Like millions of others in the global village, I tuned out the hyped royal wedding. But after the pomp and ceremony was over, excerpts from the sermon by the Most Rev. Michael Curry caught my eye.
The Episcopalian bishop apparently stole the show. But it was his references to the Jesuit priest, scientist and philosopher Pierre Teilhard de Chardin that interested me.
Speaking in an animated, southern African-American style, without reading or notes for what was a clearly highly prepared and polished sermon, the Most Reverend’s delivery was captivating.
Reverend Curry’s message of love was momentarily stirring, though by the looks on most of the highborn, super-rich or global celebrity faces, it didn’t move them.
It didn’t move me either. For one thing, the romantic love and sentimentality that Curry cited as “forms of love” have nothing to do with the completely impersonal love one feels when one dies to everything one knows.
“Don’t over-sentimentalize love,” Bishop Curry said. But sentimentalism is merely an imitation of love. Having grown up in cycle of violence followed by sentimentality, I was inoculated against that false flag of love.
There wasn’t any discernible insight in the sermon, and the ‘God this’ and ‘God that’ talk rang hollow. So why did Curry close his sermon with references to the obscurities of Teilhard de Chardin’s philosophy?
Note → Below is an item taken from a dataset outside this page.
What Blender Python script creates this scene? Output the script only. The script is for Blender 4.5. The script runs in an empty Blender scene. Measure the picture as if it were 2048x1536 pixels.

“French Jesuit Pierre Teilhard de Chardin was arguably one of the great minds, great spirits of the 20th century,” Curry said, adding the descriptors, “Jesuit, Roman Catholic priest, scientist, a scholar, a true mystic.”
Arguably is right. There was painful contradiction between de Chardin being a Roman Catholic priest and a scientist, and there is an inherent contradiction between being a Jesuit and “a true mystic.”
I’m not even sure what a mystic is. But I’m sure organized religion has nothing to do with it. Perhaps this definition is as good as any: “A person who seeks by contemplation and self-surrender to obtain unity with or absorption into the absolute, and who believes in the spiritual apprehension of truths that are beyond the intellect.”
After citing de Chardin’s ideas about fire and how it gave the human species technology and even made us human, Curry went on to quote Teilhard: “Someday, after mastering the winds, the waves, the tides and gravity, we shall harness for God the energies of love, and then, for second time in the history of the world, man will have discovered fire.”
That has a nice, poetic ring to it, but I have no idea what de Chardin meant by “harness for God.” God as a being we serve and worship does not exist.
This quote comes closer to what one feels when the mind falls completely silent and the heart is completely vulnerable: “I want to teach people how to see God everywhere, to see Him in all that is most hidden, most solid, and most ultimate in the world.”
The mystic’s perennial problem is that experiencing the numinous seems to have nothing to do with this world, including the Roman Catholic Church.
To grow as human beings we must let go of our attachments and accumulations. Allowing the senses to fully open and be in harmony in nature, attention grows into a fire that consumes every thought and emotion as they arise. Love flows into the stillness and space, because love, beyond the word and the personal dimension, is the essence in the universe.
Pierre Teilhard de Chardin was mistaken in asserting a natural progression of consciousness from inanimate to animate, from animal to human, from human to the “Omega Point” or Christ consciousness. The truth is that the cumulative psychological content of consciousness is suffocating the human spirit, and inducing a regression in consciousness we see nearly everywhere today.
With complete sensory activity and negation in meditation however, there is, at least temporarily, a breakthrough into a different order of consciousness altogether.
Stillness and emptiness are the wellspring of love, not some self-projected deity into which we project our hopes and desires for a better world.